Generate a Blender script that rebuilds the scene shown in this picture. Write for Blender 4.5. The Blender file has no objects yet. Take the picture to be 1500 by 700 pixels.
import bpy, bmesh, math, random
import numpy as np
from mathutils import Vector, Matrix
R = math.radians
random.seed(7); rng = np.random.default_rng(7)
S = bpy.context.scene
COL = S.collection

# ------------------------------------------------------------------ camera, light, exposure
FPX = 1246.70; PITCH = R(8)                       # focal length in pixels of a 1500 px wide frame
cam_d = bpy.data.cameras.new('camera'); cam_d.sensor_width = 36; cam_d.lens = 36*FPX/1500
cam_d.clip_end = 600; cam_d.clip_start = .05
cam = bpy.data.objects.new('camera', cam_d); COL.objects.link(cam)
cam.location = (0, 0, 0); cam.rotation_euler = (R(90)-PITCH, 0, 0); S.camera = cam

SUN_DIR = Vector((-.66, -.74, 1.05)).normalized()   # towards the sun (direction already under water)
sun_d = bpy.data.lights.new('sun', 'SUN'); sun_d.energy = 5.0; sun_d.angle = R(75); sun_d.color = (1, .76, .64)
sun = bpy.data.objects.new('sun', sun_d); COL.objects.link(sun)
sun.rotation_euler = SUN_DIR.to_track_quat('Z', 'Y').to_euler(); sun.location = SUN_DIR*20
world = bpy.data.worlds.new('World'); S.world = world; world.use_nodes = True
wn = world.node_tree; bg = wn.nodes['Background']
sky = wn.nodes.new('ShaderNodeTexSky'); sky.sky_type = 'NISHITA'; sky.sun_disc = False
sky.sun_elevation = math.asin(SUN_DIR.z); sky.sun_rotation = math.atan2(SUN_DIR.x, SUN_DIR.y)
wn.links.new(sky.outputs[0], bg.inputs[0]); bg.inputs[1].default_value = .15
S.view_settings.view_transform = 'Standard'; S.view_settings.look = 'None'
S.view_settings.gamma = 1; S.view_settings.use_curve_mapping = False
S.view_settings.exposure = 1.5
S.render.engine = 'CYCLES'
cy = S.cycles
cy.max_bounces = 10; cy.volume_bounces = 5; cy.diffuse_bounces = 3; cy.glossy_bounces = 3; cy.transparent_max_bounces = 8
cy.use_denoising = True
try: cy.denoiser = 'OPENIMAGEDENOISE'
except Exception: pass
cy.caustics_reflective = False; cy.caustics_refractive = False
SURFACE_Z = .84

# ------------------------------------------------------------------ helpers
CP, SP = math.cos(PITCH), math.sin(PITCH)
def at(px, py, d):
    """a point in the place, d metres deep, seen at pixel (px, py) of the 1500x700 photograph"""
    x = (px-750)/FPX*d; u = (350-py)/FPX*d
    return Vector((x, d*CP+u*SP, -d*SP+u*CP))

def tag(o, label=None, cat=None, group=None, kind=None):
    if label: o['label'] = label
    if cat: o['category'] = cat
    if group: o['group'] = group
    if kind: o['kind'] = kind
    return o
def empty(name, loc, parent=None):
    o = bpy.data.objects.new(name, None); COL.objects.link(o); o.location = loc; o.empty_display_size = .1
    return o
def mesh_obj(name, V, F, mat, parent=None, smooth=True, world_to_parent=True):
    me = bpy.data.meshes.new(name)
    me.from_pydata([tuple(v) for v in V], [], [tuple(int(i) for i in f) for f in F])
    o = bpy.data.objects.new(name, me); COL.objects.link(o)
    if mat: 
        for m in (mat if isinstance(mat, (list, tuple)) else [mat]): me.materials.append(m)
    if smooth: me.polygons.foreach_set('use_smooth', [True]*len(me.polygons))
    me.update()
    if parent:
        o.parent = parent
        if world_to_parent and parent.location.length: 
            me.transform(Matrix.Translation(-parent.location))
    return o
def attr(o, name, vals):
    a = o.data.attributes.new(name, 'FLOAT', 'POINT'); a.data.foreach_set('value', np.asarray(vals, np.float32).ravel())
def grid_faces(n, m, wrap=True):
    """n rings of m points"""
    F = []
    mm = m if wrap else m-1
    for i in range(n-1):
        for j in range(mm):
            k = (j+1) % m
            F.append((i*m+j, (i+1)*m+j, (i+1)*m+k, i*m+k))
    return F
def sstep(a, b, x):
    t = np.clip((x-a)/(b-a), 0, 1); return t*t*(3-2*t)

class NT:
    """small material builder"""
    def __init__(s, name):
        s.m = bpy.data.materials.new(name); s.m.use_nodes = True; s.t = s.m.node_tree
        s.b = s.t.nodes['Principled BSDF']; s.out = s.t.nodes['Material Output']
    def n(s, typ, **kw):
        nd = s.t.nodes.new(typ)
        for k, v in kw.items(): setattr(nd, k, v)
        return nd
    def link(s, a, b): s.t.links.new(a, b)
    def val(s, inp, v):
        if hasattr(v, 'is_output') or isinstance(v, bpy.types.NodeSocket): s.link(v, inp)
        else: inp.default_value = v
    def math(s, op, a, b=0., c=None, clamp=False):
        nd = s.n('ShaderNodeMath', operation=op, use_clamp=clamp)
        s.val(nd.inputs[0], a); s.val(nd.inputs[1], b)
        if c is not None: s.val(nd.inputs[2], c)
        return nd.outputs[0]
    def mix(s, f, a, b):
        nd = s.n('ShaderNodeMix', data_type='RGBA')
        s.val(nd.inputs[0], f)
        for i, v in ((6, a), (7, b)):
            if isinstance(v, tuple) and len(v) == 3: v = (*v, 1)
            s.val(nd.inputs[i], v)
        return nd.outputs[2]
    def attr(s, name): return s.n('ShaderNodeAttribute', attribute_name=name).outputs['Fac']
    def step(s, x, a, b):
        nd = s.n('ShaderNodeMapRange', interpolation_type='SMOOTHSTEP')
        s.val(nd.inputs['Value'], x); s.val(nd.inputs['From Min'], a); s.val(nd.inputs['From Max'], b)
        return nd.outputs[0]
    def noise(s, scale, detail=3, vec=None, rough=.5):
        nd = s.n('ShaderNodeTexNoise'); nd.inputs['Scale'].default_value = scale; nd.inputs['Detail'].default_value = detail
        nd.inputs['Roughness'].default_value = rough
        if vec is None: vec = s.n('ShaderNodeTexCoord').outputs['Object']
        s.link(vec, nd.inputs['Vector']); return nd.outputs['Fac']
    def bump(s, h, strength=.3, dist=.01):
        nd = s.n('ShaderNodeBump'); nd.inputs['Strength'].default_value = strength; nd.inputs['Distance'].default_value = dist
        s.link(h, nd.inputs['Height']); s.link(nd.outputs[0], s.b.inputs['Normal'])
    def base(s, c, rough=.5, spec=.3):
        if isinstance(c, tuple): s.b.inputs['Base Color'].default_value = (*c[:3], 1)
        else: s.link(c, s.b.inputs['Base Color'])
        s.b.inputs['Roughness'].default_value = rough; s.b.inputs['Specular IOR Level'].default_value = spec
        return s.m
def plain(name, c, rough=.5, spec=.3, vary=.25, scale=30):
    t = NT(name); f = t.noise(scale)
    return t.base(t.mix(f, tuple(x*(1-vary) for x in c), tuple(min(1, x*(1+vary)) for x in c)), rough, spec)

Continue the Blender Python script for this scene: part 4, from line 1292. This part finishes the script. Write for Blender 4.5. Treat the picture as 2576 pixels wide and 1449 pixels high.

# # # # #

WHAT IS EXPECTED
Copy the records above exactly, from the first line through the line containing "COL = S.collection", and include nothing else.

RESPONSE BELOW
Generate a Blender script that rebuilds the scene shown in this picture. Write for Blender 4.5. The Blender file has no objects yet. Take the picture to be 1500 by 700 pixels.
import bpy, bmesh, math, random
import numpy as np
from mathutils import Vector, Matrix
R = math.radians
random.seed(7); rng = np.random.default_rng(7)
S = bpy.context.scene
COL = S.collection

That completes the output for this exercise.